You couldn't have predicted Lamar Jackson's rookie season with the Baltimore Ravens if you tried.

After trading up in the 2018 NFL Draft to select Jackson with the 32nd overall pick, the 22-year-old came in and earned the starting job from an injured Joe Flacco, while leading the Ravens to their first playoff appearance in three seasons.

Jackson had a record-breaking rookie campaign, but also left room to build off of as he becomes the Ravens' leader for the foreseeable future.

Here are 13 key numbers behind his rookie season. 

6-1: Jackson's record as a starter during the regular season. His only defeat was a 27-24 OT loss to the Kansas City Chiefs in Week 14. Ben Roethlisberger (7-0) and Dak Prescott (6-1) were the only other rookie QBs with at least six wins in their first seven starts.

1,201: Jackson completed 99 of 170 passes for 1,201 yards and six touchdowns in 2018.

695: The rookie's 695 rushing yards is the most by all NFL quarterbacks in 2018. It also ranks 11th most by a quarterback in NFL single-season-history and third by a rookie quarterback behind Robert Griffin III (815) and Cam Newton (706).

204: Career-high passing yards against the Los Angeles Chargers in Week 16. 

119: Jackson's 119 rushing yards against the Cincinnati Bengals in Week 11 was the most by a QB in their starting debut. 

84.5: The rookie finished the 2018 season with a 84.5 QB rating. 

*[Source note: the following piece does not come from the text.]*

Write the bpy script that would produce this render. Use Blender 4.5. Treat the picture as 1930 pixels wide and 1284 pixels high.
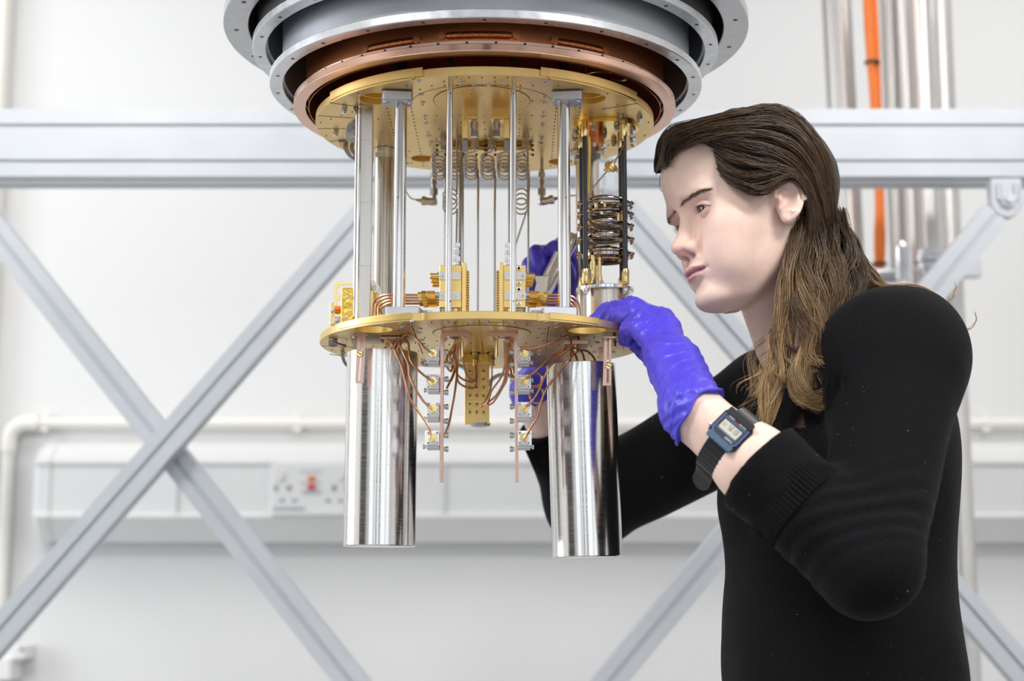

68: Jackson connected with tight end Mark Andrews for a 68-yard touchdown Week 16 against the Chargers for the teams longest offensive score of the season. 

21: How old Jackson was in the Ravens' Wild Card loss to the Chargers, making him the youngest QB to start a playoff game in the history of the NFL. The Ravens played the Chargers on Jan. 6, and Jackson turned 22 on Jan. 7. 

16: The number of times Jackson was sacked this season.

12: The number of fumbles Jackson had in 2018, but only four were recovered by the opposing team.

6.81: Jackson averaged 6.81 passing yards-per-attempt through 12 games.

5: The QB produced five of the Ravens' 19 rushing touchdowns in 2018.

3: Number of interceptions Jackson had through 12 games.